Three patterns only compliance can spot when the metrics are right

Regional silence, category drift, and the speed-trust correlation. Three patterns that only show up when your compliance program measures health metrics

Travis Hatridge
May 4, 2026
5 min read

The 12 KPIs are more than just reporting tools for your compliance, their utility lies in the fact that they are pattern detectors.

When a program produces them consistently, certain signals emerge that stay hidden in operational data. The following three patterns tend to surface before whatever they're signaling reaches a breaking point.

Pattern 1: Regional silence

The signal: A region represents 20% of headcount but 5% of report volume.

What it usually means: The channel isn't being used there, not because nothing reportable is happening, but because reporting doesn't feel safe or accessible. Maybe the management climate discourages it, maybe the channel isn't available in the right format, or maybe a previous report went nowhere and word spread.

"Low volume" looks good. It often isn't.

How to spot it:

  • Take total report volume
  • Calculate each region's percentage
  • Pull headcount by region from HR
  • Compare

If the percentages don't match, you've found silence.

Why it matters: A quiet region isn't a clean region. It's a region where reporters decided the channel doesn't work. The risk stays there. It just doesn't reach compliance. Boards understand this when presented clearly: "This region represents 20% of our people and 5% of our reports."

What to do: Investigate before concluding, as not every gap is a problem. A newly acquired business, a region using manager-routed channels, or a workforce that prefers phone calls explain gaps, rule those out first. The gaps that remain are worth escalating.

Pattern 2: Category drift

The signal: Reports in one issue type rise steadily over multiple quarters before reaching an alarming volume.

What it usually means: Something is moving in the organization. An uptick in workplace conduct issues in one unit often reflects a management change. Financial misconduct climbing gradually in a region often precedes something larger. The pattern appears in the data before it appears anywhere else.

How to spot it:

  • Track volume by issue category
  • Generate a 12-month trend for each
  • A flat category that starts rising steadily is different from a spike that recovers

The drift is the warning. The spike is what it warned you about.

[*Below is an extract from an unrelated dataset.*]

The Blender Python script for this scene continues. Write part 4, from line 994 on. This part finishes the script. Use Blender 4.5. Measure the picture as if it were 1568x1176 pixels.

Why it matters: Compliance is one of the few functions that see across regions, departments, and hierarchies simultaneously. Category drift lets you use that visibility proactively, not just as a record of what happened. A category trending up gives the board information worth knowing. Not because something bad is certain. Because the program is working as an early warning system, which is what a healthy program does.

What to do: Calibrate before escalating, because not every upward trend is meaningful. Check absolute volume, verify whether one cluster of related reports is driving the trend. Once you've ruled out noise, treat a genuine drift as an invitation to investigate.

Pattern 3: The speed-trust correlation

The signal: Programs that respond faster to reporters tend to see higher report volumes over time.

What it means: Reporters talk to each other and word of mouth travels about whether the channel is worth using. A reporter who files a report and hears nothing for three weeks doesn't just feel ignored. they tell someone, and that someone's likelihood of reporting just dropped. The correlation is real and i shows up in programs that track both metrics over multiple years.

How to spot it:

  • Plot time to first reply by quarter
  • Compare to next quarter's volume
  • Watch check-back rate in the same way

There are other variables. But faster response predicting higher future volume is visible when you watch both over time.

Why it matters: Most compliance leaders think of response speed as a quality metric: we handle cases well, so we respond fast. That's true, but speed is also a channel-health metric. Slow response predicts lower next-quarter volume, not because the underlying risk dropped, but because fewer people concluded reporting was worth their time. This reframe changes budget conversations. Response speed becomes a channel investment, not just a process discipline.

What to do: Track both metrics over time. Set response targets not just for quality but for channel health. Understand what it costs to move from an 11-day to a 5-day average, and what you'll likely gain in future volume.

What these three share

All three require consistent measurement over time. Regional silence only emerges when you normalize by headcount. Category drift requires quarterly trend views. Speed-trust needs two metric streams watched in parallel.

That's why the twelve KPIs work as a system. Individual metrics have value, but together, they produce intelligence that neither raw case data nor any single metric can generate alone.